Although M. Ward has been making acclaimed alt-country/folk for a decade or so, he’s still best known for his work with others.  Even his last solo record, Post-War, only got mainstream attention after Ward played guitar in support of Conor Oberst (Bright Eyes) on Late Night with David Letterman in 2004, and Oberst shouted, “M. Ward for President!”  Ward has worked with a who’s-who of bigger solo indie-folk artists, from Oberst’s Cassadega (QRO review) to ladies like Cat Power (QRO live review), Beth Orton, Jenny Lewis (QRO album review), and, most recently, teaming up with actress Zooey Deschanel (Elf, Yes Man) as She & Him last year with Volume One (QRO review).  But now Ward returns to himself with his first solo record in three years, Hold Time, and seems only better for the wear.

Not that Ward is entirely on his own, as he gets some contributing vocals on a few tracks, which happen to be some of the best.  Deschanel returns the favor (even though she’s marrying Benjamin Gibbard of Death Cab For Cutie – QRO album review) with backing vocals on the relaxed, dirty-blues charmer “Never Had Nobody Like You”, as well as on Ward’s nicely echoed and expanding cover of Buddy Holly’s “Rave On”.  Lucinda Williams duets with War on the stripped, slow-beat “Oh Lonesome Me”, whose carrying power makes it the best ‘meaningful’ song on Hold Time.  Unfortunately, Jason Lytle (of Grandaddy) gets a bit lost in the too pressing “To Save Me”, whose speed makes it a bit muddled.

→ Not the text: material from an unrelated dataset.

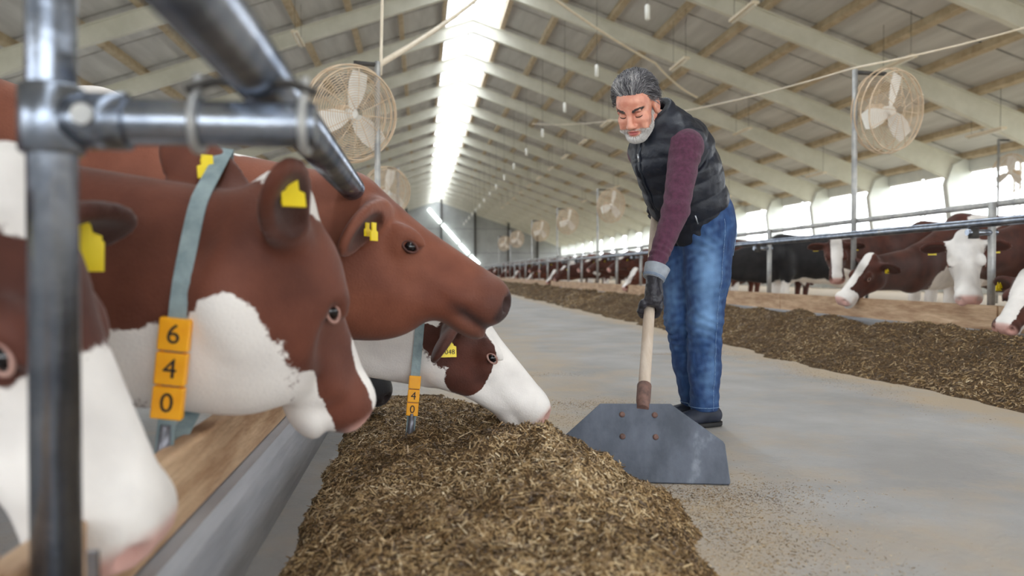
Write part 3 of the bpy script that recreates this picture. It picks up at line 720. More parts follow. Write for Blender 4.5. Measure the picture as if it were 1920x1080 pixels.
cable([(-.38, 7.75, 2.6), (-.36, 7.8, 3.6), (-.5, 7.9, 5.2), (-.6, 8.0, 9.6)], .016, 'rusty cable hanging from the roof to the near fan')

# ------------------------------------------------------------------ shovel: a wide rubber scraper blade on a wooden handle
def A3(*a): return np.array(a, float)
HB = A3(.790, 2.791, .255); HD = nz(A3(.300, .865, .707))
sh = empty('feed_scraper', (.755, 2.65, 0)); tag(sh, 'wide dark grey scraper shovel with long pale wooden handle, pushed by the man', 'shovel')
def rel(v): return Vector(np.asarray(v, float) - A3(.755, 2.65, 0))
kk = nz(A3(.03, .46, .88)); bb = A3(-.977, .21, 0); nn = np.cross(bb, kk); cc = A3(.755, 2.65, 0)
if nn[1] > 0: nn = -nn
bl_m = mat('scuffed_rubber', (62,68,80), (90,96,109), 9, .5, bump=.12, c3=(128,134,145), stretch=(1,1,.5))
poly = [(-.285, .006), (.285, .006), (.29, .012), (.29, .135), (.285, .145), (.13, .285), (-.12, .288), (-.285, .155), (-.29, .145), (-.29, .012)]
b = MB().prism([rel(cc + bb*i + kk*j) for i, j in poly], Vector(-nn*.012)).build('blade', bl_m, sh)
bv = b.modifiers.new('bevel', 'BEVEL'); bv.width = .002; bv.segments = 1
rust = mat('rusty_iron', (88,66,60), (124,92,82), 40, .7)
for i, j in ((.055, .245), (-.06, .245), (.06, .165), (-.055, .165)):
    c = cc + bb*i + kk*j + nn*.0
    MB().tube([rel(c), rel(c + nn*.004), rel(c + nn*.007)], [.011, .010, .005], 10).build('bolt', rust, sh)
wood_h = mat('pale_handle_wood', (186,168,150), (216,202,188), 14, .6, bump=.15, stretch=(1,.25,.25))
hpts = [HB + HD*s for s in (.02, .3, .6, .9, 1.34)]
hd_ = MB().tube([rel(p) for p in hpts], [.0215, .0225, .0225, .022, .021], 16).build('handle', wood_h, sh)
so = MB().tube([rel(HB - HD*.03), rel(HB + HD*.01), rel(HB + HD*.085), rel(HB + HD*.088)], [.021, .0255, .0265, .0235], 16).build('socket', rust, sh)
MB().box((-.07, -.004, -.12), (.07, .004, .03), basis(bb, -nn, kk, np.array(rel(cc + kk*.23 - nn*.017)))).build('back_plate', rust, so)

# ------------------------------------------------------------------ the man
FWD = nz(A3(-.93, -.36, 0)); LFT = A3(.36, -.93, 0)
NECK = A3(1.062, 3.515, 1.365); HIP = A3(1.30, 3.67, .93)
LSH = A3(1.145, 3.385, 1.270); LEL = A3(1.070, 3.290, .985); LWR = A3(.958, 3.215, .735)
RSH = A3(1.045, 3.69, 1.29); REL = A3(1.20, 3.86, 1.08); RWR = A3(1.15, 3.76, 1.0)
LHP = A3(1.325, 3.590, .90); RHP = A3(1.265, 3.745, .90)
LKN = A3(1.305, 3.575, .50); RKN = A3(1.235, 3.70, .50); LAN = A3(1.318, 3.615, .09); RAN = A3(1.318, 3.755, .09)
SP = [A3(1.29, 3.655, .95), A3(1.255, 3.640, 1.05), A3(1.205, 3.600, 1.165), A3(1.145, 3.560, 1.275), A3(1.090, 3.525, 1.355)]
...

Mostly, though, this is Ward’s record, and Ward’s alone (even those pieces mentioned above are really him with someone else, just helping out), and he seems in a good mood – certainly in higher spirits than the ruminating Post-War.  Ward combines laid-back charm with blues-y twang and just the right amount of low-tech echo-fuzz on such tracks as “Jailbird”, “Stars of Leo”, “Fisher of Men”, “Epistemology”, and “Blake’s View”.  Being a solo piece of work, Ward does jam a little too much on the record, whose fourteen tracks include a few nice-but-simple stripped pieces (“One Hundred Million Years”, the Hawaiian “Shangri-La”), some gospel-ish godly material (opener “For Beginners” and the wry-bright “Blake’s View”), a ‘not what he does best’ slow orchestral title track, and a guitar echo-blues instrumental outro.

In the past few years, M. Ward has become something like the ‘Dr. Dre of alt-country/folk’: better known and regarded for his work with others than for his own.  But that experience seems to have enlivened Ward, not drawn him down, and he stands out on Hold Time.